One of the most interesting and creative services that I offer, I think, is a range of Specialised Workshops which delve into the heart of storytelling.

By examining Theme, Character, Plot, Style and Shape as elements in a whole work one can find fascinating ways of strengthening a piece of fiction’s overall effect.

Theme is perhaps the most powerful of these. Many writers begin writing ‘straight from the imagination’ and don’t stop to think about what it is that their material is trying to communicate — but the most successful authors, the master authors of literature, those whose work has survived for generations or has had a wide impact, usually monitor what appears on the page somehow, relating it to an overall concept or theme. It is this central idea, in fact, which pulls all the other elements together in a masterwork of fiction. You can take just about any page of a classic writer and find on that page clues or indications as to what the theme of the work as a whole is, in the language, the imagery, the descriptions, the dialogue and so on. Working on theme is essential if a writer is to graduate from ‘just writing’ to the level of crafting a masterwork.

Similarly, what we call ‘character’ is often misunderstood by a beginning writer to be a ‘created fictional figure’ who goes about a kind of quasi-life, with the aim of appearing as realistic as possible. This is a widely accepted definition of the fictional construct known as a character, but it is limited in the extreme. One can only truly come to grips with the power of the thing we call ‘character’ once one has understood the role of these elements in an overall piece. There are seven distinct types of character in any successful work of fiction. Knowing what these are and how they fit together (and overlap in some cases) opens the door to a true mastery of storytelling.

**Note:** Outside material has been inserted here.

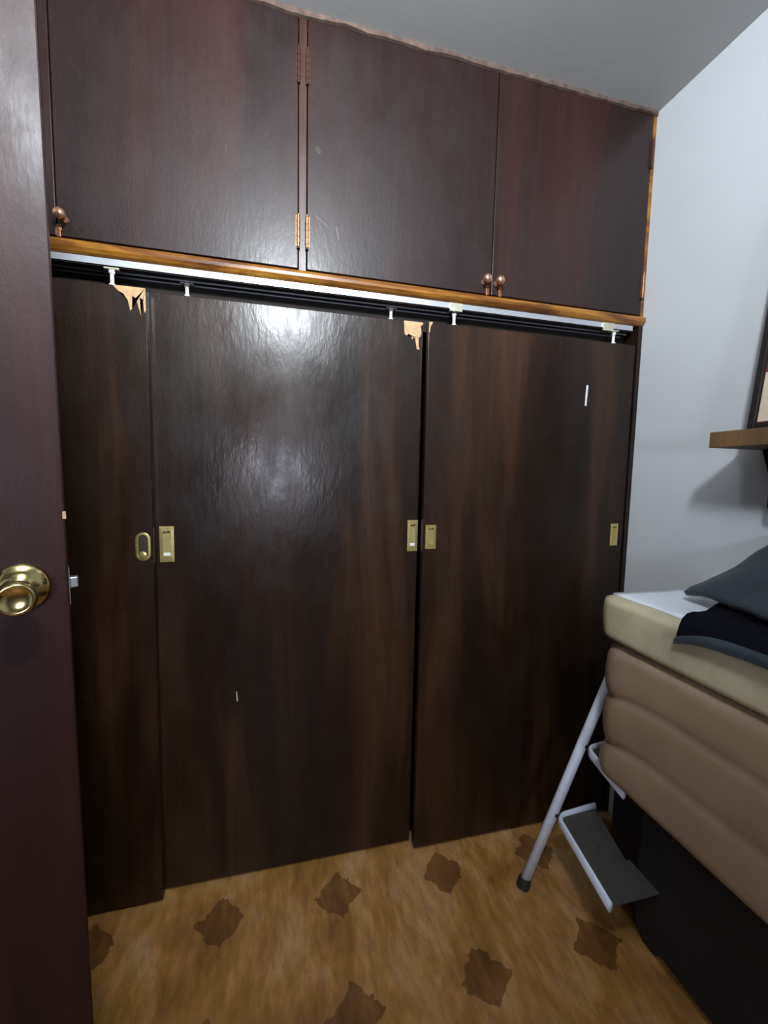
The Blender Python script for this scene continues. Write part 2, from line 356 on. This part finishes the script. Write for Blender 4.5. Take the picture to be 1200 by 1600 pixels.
def pull(x, z, y, door, hw=0.018, hh=0.048, rnd=False):
    # frame ring around a sunken cup, screws at top and bottom
    def ring(w_, h_, yy):
        pts = []
        if rnd:
            for k in range(24):
                t = 2*math.pi*k/24; cx, cz = math.cos(t), math.sin(t)
                pts.append((x + w_*cx, yy, z + (h_-w_)*(1 if cz > 0 else -1)*(1 if abs(cz) > 1e-6 else 0) + w_*cz))
        else:
            for sx, sz in ((-1, -1), (1, -1), (1, 1), (-1, 1)): pts.append((x+sx*w_, yy, z+sz*h_))
        return pts
    bm = bmesh.new()
    iw, ih = (hw*0.66, hh-0.006) if rnd else (hw*0.56, hh*0.66)
    loops = [[bm.verts.new(p) for p in ring(*q)] for q in ((hw, hh, y), (hw, hh, y-0.0025), (iw, ih, y-0.003), (iw*0.92, ih*0.96, y-0.0006), )]
    for A, B in zip(loops, loops[1:]):
        for k in range(len(A)): bm.faces.new((A[k], A[(k+1) % len(A)], B[(k+1) % len(A)], B[k]))
    bm.faces.new(loops[0][::-1])
    o = link('recessed_handle', bm, 'brass', door, 0.0006)
    bm = bmesh.new(); lp_ = [bm.verts.new(p) for p in ring(iw*0.93, ih*0.96, y-0.0010)]; lq = [bm.verts.new(p) for p in ring(iw*0.9, ih*0.94, y-0.0004)]
    for k in range(len(lp_)): bm.faces.new((lp_[k], lp_[(k+1) % len(lp_)], lq[(k+1) % len(lp_)], lq[k]))
    bm.faces.new(lp_); bm.faces.new(lq[::-1]); link('cup', bm, 'screw' if rnd else 'dull', o)
    if not rnd:
        bx('lip', (x-iw*0.85, x+iw*0.85, y-0.0045, y-0.001, z-ih*0.98, z-ih*0.72), 'nylon' if hh > 0.045 else 'brass', o, 0.001)
        bx('slot', [(x-iw*0.8, x-iw*0.1, y-0.0042, y-0.001, z+ih*0.98, z+ih*1.10), (x+iw*0.1, x+iw*0.8, y-0.0042, y-0.001, z+ih*1.0, z+ih*1.14)], 'screw', o)
    else:
        bm = bmesh.new(); lathe(bm, [(0, 0.0), (iw*0.8, 0.0), (iw*0.8, 0.004), (iw*0.4, 0.005), (0, 0.005)], (x-0.001, y-0.0008, z-hh+0.016), (0, -1, 0), 16); link('lip', bm, 'brass', o)
pull(-0.350, 1.047, 0.0, doors[0], 0.0185, 0.038, True)
pull(-0.300, 1.047, 0.034, doors[1], 0.0185, 0.050)
pull(0.4135, 1.060, 0.034, doors[1], 0.0170, 0.050)
pull(0.4625, 1.060, 0.0, doors[2], 0.0175, 0.038)
pull(1.1495, 1.058, 0.0, doors[2], 0.0150, 0.039)
def hanger(x, y, ztop, door, plate):
    bm = bmesh.new(); lathe(bm, [(0, 0), (0.0075, 0), (0.0075, 0.006), (0.0045, 0.009), (0.0045, 0.03), (0.007, 0.032), (0.007, 0.038), (0, 0.038)], (x, y, ztop-0.002), (0, 0, 1), 12)
    h = link('hanger', bm, 'nylon', door)
    bx('bracket', [(x-0.017, x+0.017, y-0.006, y+0.006, 1.751, 1.760), (x-0.006, x+0.006, y-0.004, y+0.004, 1.742, 1.752)], 'zinc', h, 0.001)
    if plate: bx('roller_plate', [(x-0.020, x+0.020, -0.004, 0.0015, 1.748, 1.772), (x-0.008, x+0.008, -0.0055, -0.004, 1.748, 1.755)], 'zinc', h, 0.002)
hanger(-0.406, 0.012, 1.712, doors[0], False); hanger(-0.98, 0.012, 1.712, doors[0], False)
hanger(-0.238, 0.046, 1.718, doors[1], False); hanger(0.331, 0.046, 1.718, doors[1], False)
hanger(0.522, 0.012, 1.710, doors[2], True); hanger(1.105, 0.012, 1.710, doors[2], False)
bx('roller_plate', [(1.050, 1.090, -0.004, 0.0015, 1.746, 1.772), (1.062, 1.070, -0.0055, -0.004, 1.746, 1.757), (1.074, 1.080, -0.0055, -0.004, 1.746, 1.757)], 'zinc', doors[2], 0.002)
def patch(name, pts, y, mat, door, th=0.0012, label=None, sz=1.0):
    zt = max(q[1] for q in pts); pts = [(q[0], zt-(zt-q[1])*sz) for q in pts]
    bm = bmesh.new(); a = [bm.verts.new((x, y-th, z)) for x, z in pts]; b = [bm.verts.new((x, y+0.0005, z)) for x, z in pts]
    bm.faces.new(a); bm.faces.new(b[::-1])
    for k in range(len(a)): bm.faces.new((a[k], b[k], b[(k+1) % len(a)], a[(k+1) % len(a)]))
    bmesh.ops.triangulate(bm, faces=[q for q in bm.faces if len(q.verts) > 4])
    o = link(name, bm, mat, door)
    if label: o['label'] = label
patch('bare_patch', [(-0.402, 1.711), (-0.328, 1.711), (-0.3275, 1.668), (-0.331, 1.662), (-0.334, 1.688), (-0.341, 1.692), (-0.339, 1.655), (-0.3425, 1.668), (-0.350, 1.690), (-0.358, 1.693), (-0.359, 1.668), (-0.3635, 1.664), (-0.368, 1.684), (-0.378, 1.696), (-0.390, 1.701)], 0.0, 'peel', doors[0], label='tan patch where the veneer has peeled off', sz=1.25)
patch('bare_patch', [(0.369, 1.7175), (0.430, 1.7175), (0.430, 1.712), (0.4225, 1.706), (0.4245, 1.696), (0.4255, 1.684), (0.4225, 1.675), (0.4165, 1.671), (0.4175, 1.658), (0.4185, 1.645), (0.4215, 1.637), (0.412, 1.636), (0.4095, 1.650), (0.405, 1.668), (0.4005, 1.672), (0.3965, 1.663), (0.393, 1.676), (0.385, 1.680), (0.3785, 1.674), (0.372, 1.678)], 0.034, 'peel', doors[1], label='tan patch where the veneer has peeled off')
patch('bare_patch', [(0.438, 1.7095), (0.450, 1.7095), (0.447, 1.702), (0.443, 1.697), (0.4405, 1.680), (0.438, 1.678)], 0.0, 'peel', doors[2], label='small pale chip in the veneer')
patch('tape_strip', [(1.0005, 1.564), (1.0075, 1.564), (1.0055, 1.530), (1.0045, 1.496), (0.998, 1.496), (0.9985, 1.530)], 0.0, 'tape', doors[2], 0.0008, 'strip of white tape')
patch('scratch', [(-0.1225, 0.601), (-0.1205, 0.600), (-0.1185, 0.571), (-0.1210, 0.570)], 0.034, 'tape', doors[1], 0.0005)
settle(cl)
ud = [c for c in up.children if c.name.startswith('door')]
for k, pts in ((1, [(-0.133, 2.090), (-0.129, 2.092), (-0.126, 2.078), (-0.131, 2.072)]), (2, [(0.098, 2.132), (0.108, 2.134), (0.115, 2.120), (0.108, 2.112), (0.101, 2.118)])):
    patch('dent', pts, 0.0, 'screw', ud[k], 0.0004)
for pts in ([(0.155, 1.935), (0.158, 1.934), (0.166, 1.902), (0.163, 1.902)], [(0.101, 1.952), (0.103, 1.953), (0.136, 1.932), (0.134, 1.931)]):
    patch('scratch', pts, 0.0, 'scuff', ud[2], 0.0003)

# ------------------------------------------------------------------ open room door on the left
E0 = Vector((-0.303, -0.513, 0)); dirn = Vector((-0.924, -0.382, 0)).normalized(); LW = 0.86
nrm = Vector((-dirn.y, dirn.x, 0)); nrm = nrm if nrm.y < 0 else -nrm
TH = 0.036
def dmat(o):   # local x along the leaf from the free edge, local y out of the room face, z up
    T = Matrix(((dirn.x, nrm.x, 0, E0.x), (dirn.y, nrm.y, 0, E0.y), (0, 0, 1, 0), (0, 0, 0, 1)))
    o.matrix_world = T @ Matrix.Translation((0, 0, 0.62)) @ Matrix.Rotation(math.radians(0.45), 4, 'Y') @ Matrix.Translation((0, 0, -0.62))   # the old leaf sags a little on its hinges
leaf = bx('door_1', (0, LW, -TH, 0, 0.008, 2.04), 'leaf', None, 0.0025)
struct(leaf); dmat(leaf)
ZK = 1.080; KX = 0.055
for s in (1, -1):
    o_y = 0 if s > 0 else -TH
    bm = bmesh.new(); lathe(bm, [(0, 0), (0.0345, 0), (0.0345, 0.003), (0.032, 0.007), (0.024, 0.010), (0.017, 0.012), (0.0145, 0.016), (0, 0.016)], (KX, o_y, ZK), (0, s, 0), 40)
    ro = link('rosette', bm, 'knob', leaf, smooth=True)
    bm = bmesh.new(); lathe(bm, [(0, 0.010), (0.0125, 0.012), (0.0115, 0.030), (0.014, 0.040), (0.020, 0.047), (0.0232, 0.056), (0.0232, 0.064), (0.021, 0.071), (0.019, 0.073), (0.0165, 0.0715), (0.010, 0.0695), (0, 0.069)], (KX, o_y, ZK), (0, s, 0), 40)
    link('door_knob', bm, 'knob', leaf, smooth=True)
bx('latch_plate', (-0.0012, 0.001, -TH+0.006, -0.006, ZK-0.036, ZK+0.020), 'steel', leaf)
bx('latch_bolt', (-0.012, 0, -0.026, -0.012, ZK-0.012, ZK+0.005), 'steel', leaf, 0.002)
bx('edge_chip', (-0.0012, 0.003, -0.004, 0.0008, ZK+0.096, ZK+0.107), 'peel', leaf)
for hz in (0.25, 1.02, 1.80):
    bm = bmesh.new(); tube(bm, [(LW+0.002, 0.004, hz-0.045), (LW+0.002, 0.004, hz+0.045)], 0.006, 12); link('hinge', bm, 'hinge', leaf)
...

What we call ‘plot’ is also important, of course. The plot is the visible story, the ‘what happens’ that we see the things called characters involved in from scene to scene. But it isn’t (or shouldn’t be) just a case of stringing together events in a ‘Then this happened and then this happened’ chain. Many writers give up precisely because they take this primitive approach to connecting things together in a story: the ‘Then this happened’ finally runs out of steam and leaves the tale unfinished. When a writer grasps the fact that a plot is a machine, ideally designed to pull the reader along while also making sure that the reader’s attention does not stray for an instant from what is being described, then a work can begin to hope for some success — but how to build such a machine is an engineering task.